— EXERCISE GOAL —
Without altering anything, output the material below.

** START DATA BLOCK **

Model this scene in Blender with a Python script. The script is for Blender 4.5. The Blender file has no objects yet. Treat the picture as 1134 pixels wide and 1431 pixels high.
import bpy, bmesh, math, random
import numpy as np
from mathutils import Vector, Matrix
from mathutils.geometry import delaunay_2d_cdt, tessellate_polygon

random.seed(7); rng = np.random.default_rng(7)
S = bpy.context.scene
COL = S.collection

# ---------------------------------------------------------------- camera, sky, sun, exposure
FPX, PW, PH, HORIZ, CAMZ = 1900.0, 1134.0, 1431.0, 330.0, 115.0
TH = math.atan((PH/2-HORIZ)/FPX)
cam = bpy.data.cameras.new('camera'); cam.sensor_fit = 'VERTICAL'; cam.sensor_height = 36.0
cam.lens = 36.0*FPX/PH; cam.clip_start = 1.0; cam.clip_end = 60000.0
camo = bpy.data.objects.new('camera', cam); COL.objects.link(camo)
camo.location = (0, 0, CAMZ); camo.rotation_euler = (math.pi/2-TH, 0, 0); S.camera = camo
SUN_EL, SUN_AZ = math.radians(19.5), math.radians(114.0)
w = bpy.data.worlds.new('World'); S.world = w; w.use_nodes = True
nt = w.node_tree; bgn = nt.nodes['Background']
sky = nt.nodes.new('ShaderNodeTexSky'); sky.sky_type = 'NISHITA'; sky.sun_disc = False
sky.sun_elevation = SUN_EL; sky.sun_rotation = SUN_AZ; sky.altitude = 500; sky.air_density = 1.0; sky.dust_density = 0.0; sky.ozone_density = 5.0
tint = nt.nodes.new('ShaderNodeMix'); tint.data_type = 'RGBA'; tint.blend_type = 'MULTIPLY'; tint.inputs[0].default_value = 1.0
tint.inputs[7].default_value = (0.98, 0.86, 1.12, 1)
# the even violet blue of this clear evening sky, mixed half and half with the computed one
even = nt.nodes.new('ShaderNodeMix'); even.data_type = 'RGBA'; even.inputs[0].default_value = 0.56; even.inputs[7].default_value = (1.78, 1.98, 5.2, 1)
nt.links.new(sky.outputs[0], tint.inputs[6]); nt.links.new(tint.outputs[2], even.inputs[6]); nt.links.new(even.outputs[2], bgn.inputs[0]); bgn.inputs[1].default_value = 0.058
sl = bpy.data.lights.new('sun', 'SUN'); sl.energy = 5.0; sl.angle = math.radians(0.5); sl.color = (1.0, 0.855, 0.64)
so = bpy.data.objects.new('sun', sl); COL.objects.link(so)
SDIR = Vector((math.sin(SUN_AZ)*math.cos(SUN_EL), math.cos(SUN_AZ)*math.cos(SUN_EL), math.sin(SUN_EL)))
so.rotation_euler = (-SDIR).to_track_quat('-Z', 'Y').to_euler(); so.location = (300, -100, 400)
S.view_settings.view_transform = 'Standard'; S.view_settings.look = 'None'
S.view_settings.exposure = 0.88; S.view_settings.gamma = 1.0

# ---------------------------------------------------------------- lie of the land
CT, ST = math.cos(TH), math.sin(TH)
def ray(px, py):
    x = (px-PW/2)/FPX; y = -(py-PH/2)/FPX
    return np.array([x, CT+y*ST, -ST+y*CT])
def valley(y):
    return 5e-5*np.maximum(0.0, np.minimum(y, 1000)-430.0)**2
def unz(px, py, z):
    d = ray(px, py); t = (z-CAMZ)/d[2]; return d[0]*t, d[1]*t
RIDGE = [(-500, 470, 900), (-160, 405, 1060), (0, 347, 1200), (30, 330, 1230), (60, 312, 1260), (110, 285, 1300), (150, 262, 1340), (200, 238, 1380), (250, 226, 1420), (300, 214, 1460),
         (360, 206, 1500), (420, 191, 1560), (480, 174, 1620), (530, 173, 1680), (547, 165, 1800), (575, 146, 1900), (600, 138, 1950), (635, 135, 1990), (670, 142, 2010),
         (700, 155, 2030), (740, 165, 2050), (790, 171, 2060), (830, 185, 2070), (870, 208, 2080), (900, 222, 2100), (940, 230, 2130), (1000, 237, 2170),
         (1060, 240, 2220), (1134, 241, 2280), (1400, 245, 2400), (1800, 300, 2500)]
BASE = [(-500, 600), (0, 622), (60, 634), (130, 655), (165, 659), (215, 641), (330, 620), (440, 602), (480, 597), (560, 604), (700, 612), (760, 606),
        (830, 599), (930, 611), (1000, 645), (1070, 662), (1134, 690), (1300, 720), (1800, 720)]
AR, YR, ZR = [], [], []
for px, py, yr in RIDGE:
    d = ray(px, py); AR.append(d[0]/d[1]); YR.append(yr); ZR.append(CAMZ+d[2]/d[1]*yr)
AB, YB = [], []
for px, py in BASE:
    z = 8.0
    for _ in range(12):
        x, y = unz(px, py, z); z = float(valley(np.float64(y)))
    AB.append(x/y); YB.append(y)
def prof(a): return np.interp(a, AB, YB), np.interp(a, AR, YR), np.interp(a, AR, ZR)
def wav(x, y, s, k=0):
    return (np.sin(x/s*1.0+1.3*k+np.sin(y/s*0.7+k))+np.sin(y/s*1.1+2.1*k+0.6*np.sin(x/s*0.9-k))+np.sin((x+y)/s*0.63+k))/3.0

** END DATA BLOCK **

— OUTPUT FOR THIS TASK —
Model this scene in Blender with a Python script. The script is for Blender 4.5. The Blender file has no objects yet. Treat the picture as 1134 pixels wide and 1431 pixels high.
import bpy, bmesh, math, random
import numpy as np
from mathutils import Vector, Matrix
from mathutils.geometry import delaunay_2d_cdt, tessellate_polygon

random.seed(7); rng = np.random.default_rng(7)
S = bpy.context.scene
COL = S.collection

# ---------------------------------------------------------------- camera, sky, sun, exposure
FPX, PW, PH, HORIZ, CAMZ = 1900.0, 1134.0, 1431.0, 330.0, 115.0
TH = math.atan((PH/2-HORIZ)/FPX)
cam = bpy.data.cameras.new('camera'); cam.sensor_fit = 'VERTICAL'; cam.sensor_height = 36.0
cam.lens = 36.0*FPX/PH; cam.clip_start = 1.0; cam.clip_end = 60000.0
camo = bpy.data.objects.new('camera', cam); COL.objects.link(camo)
camo.location = (0, 0, CAMZ); camo.rotation_euler = (math.pi/2-TH, 0, 0); S.camera = camo
SUN_EL, SUN_AZ = math.radians(19.5), math.radians(114.0)
w = bpy.data.worlds.new('World'); S.world = w; w.use_nodes = True
nt = w.node_tree; bgn = nt.nodes['Background']
sky = nt.nodes.new('ShaderNodeTexSky'); sky.sky_type = 'NISHITA'; sky.sun_disc = False
sky.sun_elevation = SUN_EL; sky.sun_rotation = SUN_AZ; sky.altitude = 500; sky.air_density = 1.0; sky.dust_density = 0.0; sky.ozone_density = 5.0
tint = nt.nodes.new('ShaderNodeMix'); tint.data_type = 'RGBA'; tint.blend_type = 'MULTIPLY'; tint.inputs[0].default_value = 1.0
tint.inputs[7].default_value = (0.98, 0.86, 1.12, 1)
# the even violet blue of this clear evening sky, mixed half and half with the computed one
even = nt.nodes.new('ShaderNodeMix'); even.data_type = 'RGBA'; even.inputs[0].default_value = 0.56; even.inputs[7].default_value = (1.78, 1.98, 5.2, 1)
nt.links.new(sky.outputs[0], tint.inputs[6]); nt.links.new(tint.outputs[2], even.inputs[6]); nt.links.new(even.outputs[2], bgn.inputs[0]); bgn.inputs[1].default_value = 0.058
sl = bpy.data.lights.new('sun', 'SUN'); sl.energy = 5.0; sl.angle = math.radians(0.5); sl.color = (1.0, 0.855, 0.64)
so = bpy.data.objects.new('sun', sl); COL.objects.link(so)
SDIR = Vector((math.sin(SUN_AZ)*math.cos(SUN_EL), math.cos(SUN_AZ)*math.cos(SUN_EL), math.sin(SUN_EL)))
so.rotation_euler = (-SDIR).to_track_quat('-Z', 'Y').to_euler(); so.location = (300, -100, 400)
S.view_settings.view_transform = 'Standard'; S.view_settings.look = 'None'
S.view_settings.exposure = 0.88; S.view_settings.gamma = 1.0

# ---------------------------------------------------------------- lie of the land
CT, ST = math.cos(TH), math.sin(TH)
def ray(px, py):
    x = (px-PW/2)/FPX; y = -(py-PH/2)/FPX
    return np.array([x, CT+y*ST, -ST+y*CT])
def valley(y):
    return 5e-5*np.maximum(0.0, np.minimum(y, 1000)-430.0)**2
def unz(px, py, z):
    d = ray(px, py); t = (z-CAMZ)/d[2]; return d[0]*t, d[1]*t
RIDGE = [(-500, 470, 900), (-160, 405, 1060), (0, 347, 1200), (30, 330, 1230), (60, 312, 1260), (110, 285, 1300), (150, 262, 1340), (200, 238, 1380), (250, 226, 1420), (300, 214, 1460),
         (360, 206, 1500), (420, 191, 1560), (480, 174, 1620), (530, 173, 1680), (547, 165, 1800), (575, 146, 1900), (600, 138, 1950), (635, 135, 1990), (670, 142, 2010),
         (700, 155, 2030), (740, 165, 2050), (790, 171, 2060), (830, 185, 2070), (870, 208, 2080), (900, 222, 2100), (940, 230, 2130), (1000, 237, 2170),
         (1060, 240, 2220), (1134, 241, 2280), (1400, 245, 2400), (1800, 300, 2500)]
BASE = [(-500, 600), (0, 622), (60, 634), (130, 655), (165, 659), (215, 641), (330, 620), (440, 602), (480, 597), (560, 604), (700, 612), (760, 606),
        (830, 599), (930, 611), (1000, 645), (1070, 662), (1134, 690), (1300, 720), (1800, 720)]
AR, YR, ZR = [], [], []
for px, py, yr in RIDGE:
    d = ray(px, py); AR.append(d[0]/d[1]); YR.append(yr); ZR.append(CAMZ+d[2]/d[1]*yr)
AB, YB = [], []
for px, py in BASE:
    z = 8.0
    for _ in range(12):
        x, y = unz(px, py, z); z = float(valley(np.float64(y)))
    AB.append(x/y); YB.append(y)
def prof(a): return np.interp(a, AB, YB), np.interp(a, AR, YR), np.interp(a, AR, ZR)
def wav(x, y, s, k=0):
    return (np.sin(x/s*1.0+1.3*k+np.sin(y/s*0.7+k))+np.sin(y/s*1.1+2.1*k+0.6*np.sin(x/s*0.9-k))+np.sin((x+y)/s*0.63+k))/3.0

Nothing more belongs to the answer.